What the task requires
Take from the listing each line that has the string "scene".

── Data extract ──

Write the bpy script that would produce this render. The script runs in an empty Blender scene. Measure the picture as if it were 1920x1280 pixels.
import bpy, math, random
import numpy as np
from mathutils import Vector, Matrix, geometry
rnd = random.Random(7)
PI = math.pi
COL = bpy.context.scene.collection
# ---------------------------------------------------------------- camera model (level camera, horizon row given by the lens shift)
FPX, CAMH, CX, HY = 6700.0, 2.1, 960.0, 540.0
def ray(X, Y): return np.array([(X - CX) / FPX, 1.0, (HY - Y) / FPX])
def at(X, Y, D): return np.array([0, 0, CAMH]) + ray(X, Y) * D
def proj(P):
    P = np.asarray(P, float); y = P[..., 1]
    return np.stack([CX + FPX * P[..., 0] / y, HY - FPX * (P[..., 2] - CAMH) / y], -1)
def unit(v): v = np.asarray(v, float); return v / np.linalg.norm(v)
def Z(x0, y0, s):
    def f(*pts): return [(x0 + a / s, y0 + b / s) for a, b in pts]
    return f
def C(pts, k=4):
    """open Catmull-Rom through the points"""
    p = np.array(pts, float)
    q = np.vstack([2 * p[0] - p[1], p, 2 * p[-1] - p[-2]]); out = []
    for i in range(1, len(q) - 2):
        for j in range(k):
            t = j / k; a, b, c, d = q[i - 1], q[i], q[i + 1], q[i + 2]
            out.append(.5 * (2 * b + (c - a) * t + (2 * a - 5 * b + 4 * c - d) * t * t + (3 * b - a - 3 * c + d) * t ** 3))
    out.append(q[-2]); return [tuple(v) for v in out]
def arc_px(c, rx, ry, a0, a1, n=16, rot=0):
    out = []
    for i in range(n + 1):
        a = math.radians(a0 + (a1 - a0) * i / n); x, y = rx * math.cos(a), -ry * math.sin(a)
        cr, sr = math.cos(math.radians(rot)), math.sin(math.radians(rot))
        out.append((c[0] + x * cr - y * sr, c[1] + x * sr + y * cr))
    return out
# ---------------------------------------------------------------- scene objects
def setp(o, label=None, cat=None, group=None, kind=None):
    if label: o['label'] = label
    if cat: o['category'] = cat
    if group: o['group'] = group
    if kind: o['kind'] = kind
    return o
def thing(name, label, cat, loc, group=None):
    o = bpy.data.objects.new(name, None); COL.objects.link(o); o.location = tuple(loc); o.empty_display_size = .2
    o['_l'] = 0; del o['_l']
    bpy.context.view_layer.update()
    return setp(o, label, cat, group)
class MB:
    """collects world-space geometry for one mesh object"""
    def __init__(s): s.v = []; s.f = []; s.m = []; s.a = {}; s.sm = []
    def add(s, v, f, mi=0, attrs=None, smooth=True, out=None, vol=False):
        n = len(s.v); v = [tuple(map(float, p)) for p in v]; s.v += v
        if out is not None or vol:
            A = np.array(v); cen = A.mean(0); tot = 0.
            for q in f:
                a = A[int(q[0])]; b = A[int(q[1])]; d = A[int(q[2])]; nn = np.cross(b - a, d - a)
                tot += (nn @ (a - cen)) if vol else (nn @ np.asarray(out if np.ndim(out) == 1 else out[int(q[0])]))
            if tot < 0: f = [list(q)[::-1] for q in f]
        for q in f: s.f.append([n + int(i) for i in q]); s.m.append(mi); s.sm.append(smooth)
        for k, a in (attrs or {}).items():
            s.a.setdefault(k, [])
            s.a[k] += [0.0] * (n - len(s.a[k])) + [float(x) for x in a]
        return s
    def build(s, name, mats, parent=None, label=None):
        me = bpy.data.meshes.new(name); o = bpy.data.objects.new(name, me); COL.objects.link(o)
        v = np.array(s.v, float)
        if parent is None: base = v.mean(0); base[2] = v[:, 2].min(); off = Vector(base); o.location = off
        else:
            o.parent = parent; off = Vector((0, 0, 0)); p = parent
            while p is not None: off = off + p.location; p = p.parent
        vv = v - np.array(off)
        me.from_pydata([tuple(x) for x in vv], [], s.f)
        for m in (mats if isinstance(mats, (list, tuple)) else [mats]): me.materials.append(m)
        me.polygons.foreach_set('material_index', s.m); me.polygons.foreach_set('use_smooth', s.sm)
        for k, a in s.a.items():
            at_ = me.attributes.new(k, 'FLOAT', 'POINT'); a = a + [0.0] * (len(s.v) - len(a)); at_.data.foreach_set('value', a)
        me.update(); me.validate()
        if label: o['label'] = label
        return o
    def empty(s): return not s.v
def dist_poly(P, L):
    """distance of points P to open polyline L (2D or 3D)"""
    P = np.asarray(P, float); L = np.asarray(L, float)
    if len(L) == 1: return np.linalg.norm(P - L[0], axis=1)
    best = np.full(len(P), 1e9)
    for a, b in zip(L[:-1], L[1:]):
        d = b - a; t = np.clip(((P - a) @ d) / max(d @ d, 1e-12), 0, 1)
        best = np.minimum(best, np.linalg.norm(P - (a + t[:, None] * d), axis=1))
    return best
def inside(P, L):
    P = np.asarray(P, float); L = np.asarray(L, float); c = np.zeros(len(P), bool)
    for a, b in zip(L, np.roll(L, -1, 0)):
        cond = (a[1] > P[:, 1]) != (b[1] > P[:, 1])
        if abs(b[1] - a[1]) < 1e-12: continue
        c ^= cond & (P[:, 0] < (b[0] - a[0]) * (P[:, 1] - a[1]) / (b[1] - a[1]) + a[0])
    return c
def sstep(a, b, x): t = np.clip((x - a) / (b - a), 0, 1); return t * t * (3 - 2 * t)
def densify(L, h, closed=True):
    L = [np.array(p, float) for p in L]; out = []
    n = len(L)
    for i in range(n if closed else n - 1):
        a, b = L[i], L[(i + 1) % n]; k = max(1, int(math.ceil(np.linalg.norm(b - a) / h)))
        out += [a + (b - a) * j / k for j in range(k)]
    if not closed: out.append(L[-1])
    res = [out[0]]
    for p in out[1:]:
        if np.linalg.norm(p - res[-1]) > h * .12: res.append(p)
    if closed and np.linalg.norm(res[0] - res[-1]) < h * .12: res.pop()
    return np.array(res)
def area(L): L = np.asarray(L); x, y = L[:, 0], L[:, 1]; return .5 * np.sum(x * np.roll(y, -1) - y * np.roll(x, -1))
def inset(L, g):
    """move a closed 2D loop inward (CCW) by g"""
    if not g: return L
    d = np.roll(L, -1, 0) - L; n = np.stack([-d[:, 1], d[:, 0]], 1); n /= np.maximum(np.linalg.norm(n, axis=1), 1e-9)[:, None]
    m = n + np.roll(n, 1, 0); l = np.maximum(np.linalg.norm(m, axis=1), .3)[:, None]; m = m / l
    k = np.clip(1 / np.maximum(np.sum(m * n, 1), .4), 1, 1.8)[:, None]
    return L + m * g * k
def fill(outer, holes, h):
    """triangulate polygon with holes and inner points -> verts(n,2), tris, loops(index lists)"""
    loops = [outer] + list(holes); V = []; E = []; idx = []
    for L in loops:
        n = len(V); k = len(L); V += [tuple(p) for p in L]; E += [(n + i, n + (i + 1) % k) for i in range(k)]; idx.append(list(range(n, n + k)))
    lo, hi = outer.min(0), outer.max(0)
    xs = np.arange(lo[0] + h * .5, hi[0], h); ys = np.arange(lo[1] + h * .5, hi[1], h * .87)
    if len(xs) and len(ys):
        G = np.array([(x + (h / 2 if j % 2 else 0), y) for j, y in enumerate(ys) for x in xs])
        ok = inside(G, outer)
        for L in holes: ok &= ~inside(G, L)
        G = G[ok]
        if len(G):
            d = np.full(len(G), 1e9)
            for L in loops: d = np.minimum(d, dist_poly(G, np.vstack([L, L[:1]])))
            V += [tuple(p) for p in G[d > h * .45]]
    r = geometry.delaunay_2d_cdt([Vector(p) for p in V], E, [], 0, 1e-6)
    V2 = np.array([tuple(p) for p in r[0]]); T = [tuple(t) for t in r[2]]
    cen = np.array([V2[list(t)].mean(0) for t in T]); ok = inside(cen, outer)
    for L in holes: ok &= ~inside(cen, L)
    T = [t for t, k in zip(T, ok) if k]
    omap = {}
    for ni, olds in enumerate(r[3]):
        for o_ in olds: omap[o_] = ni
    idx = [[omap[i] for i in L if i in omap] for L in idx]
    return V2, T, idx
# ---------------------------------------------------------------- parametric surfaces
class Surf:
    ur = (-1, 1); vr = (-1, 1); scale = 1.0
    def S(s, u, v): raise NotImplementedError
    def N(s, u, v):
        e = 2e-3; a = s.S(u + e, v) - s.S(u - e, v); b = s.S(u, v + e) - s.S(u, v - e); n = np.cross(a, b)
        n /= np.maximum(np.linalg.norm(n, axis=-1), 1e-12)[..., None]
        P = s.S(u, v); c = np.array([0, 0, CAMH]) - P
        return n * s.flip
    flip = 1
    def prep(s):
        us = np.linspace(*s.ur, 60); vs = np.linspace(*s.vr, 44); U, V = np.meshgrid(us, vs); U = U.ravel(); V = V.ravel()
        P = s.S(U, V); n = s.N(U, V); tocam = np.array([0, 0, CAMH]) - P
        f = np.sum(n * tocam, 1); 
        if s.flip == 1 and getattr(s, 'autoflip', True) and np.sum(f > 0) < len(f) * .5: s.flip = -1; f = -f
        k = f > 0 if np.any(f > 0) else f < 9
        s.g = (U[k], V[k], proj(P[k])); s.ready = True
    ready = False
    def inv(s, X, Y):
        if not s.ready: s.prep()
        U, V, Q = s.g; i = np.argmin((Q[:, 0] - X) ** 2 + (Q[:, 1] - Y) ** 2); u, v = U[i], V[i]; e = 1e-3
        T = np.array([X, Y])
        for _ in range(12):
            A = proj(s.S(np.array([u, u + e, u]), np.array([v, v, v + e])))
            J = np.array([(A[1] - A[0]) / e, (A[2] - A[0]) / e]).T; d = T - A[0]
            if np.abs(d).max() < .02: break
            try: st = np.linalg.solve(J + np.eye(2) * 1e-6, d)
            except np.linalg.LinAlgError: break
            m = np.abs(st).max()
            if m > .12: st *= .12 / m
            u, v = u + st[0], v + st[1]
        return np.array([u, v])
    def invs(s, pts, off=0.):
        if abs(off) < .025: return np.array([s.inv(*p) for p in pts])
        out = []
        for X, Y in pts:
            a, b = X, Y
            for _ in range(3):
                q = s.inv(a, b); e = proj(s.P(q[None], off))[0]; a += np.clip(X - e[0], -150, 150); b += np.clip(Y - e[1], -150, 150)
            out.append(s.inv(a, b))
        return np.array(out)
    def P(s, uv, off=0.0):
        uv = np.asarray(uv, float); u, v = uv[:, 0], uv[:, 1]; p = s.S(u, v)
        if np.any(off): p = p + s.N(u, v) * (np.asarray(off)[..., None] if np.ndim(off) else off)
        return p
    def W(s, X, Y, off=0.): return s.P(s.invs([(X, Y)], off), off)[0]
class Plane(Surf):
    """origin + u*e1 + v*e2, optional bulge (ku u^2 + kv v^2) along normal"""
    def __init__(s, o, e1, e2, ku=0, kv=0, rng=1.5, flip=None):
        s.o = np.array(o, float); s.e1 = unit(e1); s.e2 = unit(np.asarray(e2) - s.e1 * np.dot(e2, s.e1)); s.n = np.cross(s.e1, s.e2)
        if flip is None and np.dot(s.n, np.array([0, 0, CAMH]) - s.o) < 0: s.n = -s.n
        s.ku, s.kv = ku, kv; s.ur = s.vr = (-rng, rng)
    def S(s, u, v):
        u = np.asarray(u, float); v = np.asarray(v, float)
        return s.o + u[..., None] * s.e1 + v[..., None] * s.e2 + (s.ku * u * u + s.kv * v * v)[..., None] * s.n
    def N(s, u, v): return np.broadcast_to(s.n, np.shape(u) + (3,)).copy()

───

Output of the exercise
Write the bpy script that would produce this render. The script runs in an empty Blender scene. Measure the picture as if it were 1920x1280 pixels.
COL = bpy.context.scene.collection
# ---------------------------------------------------------------- scene objects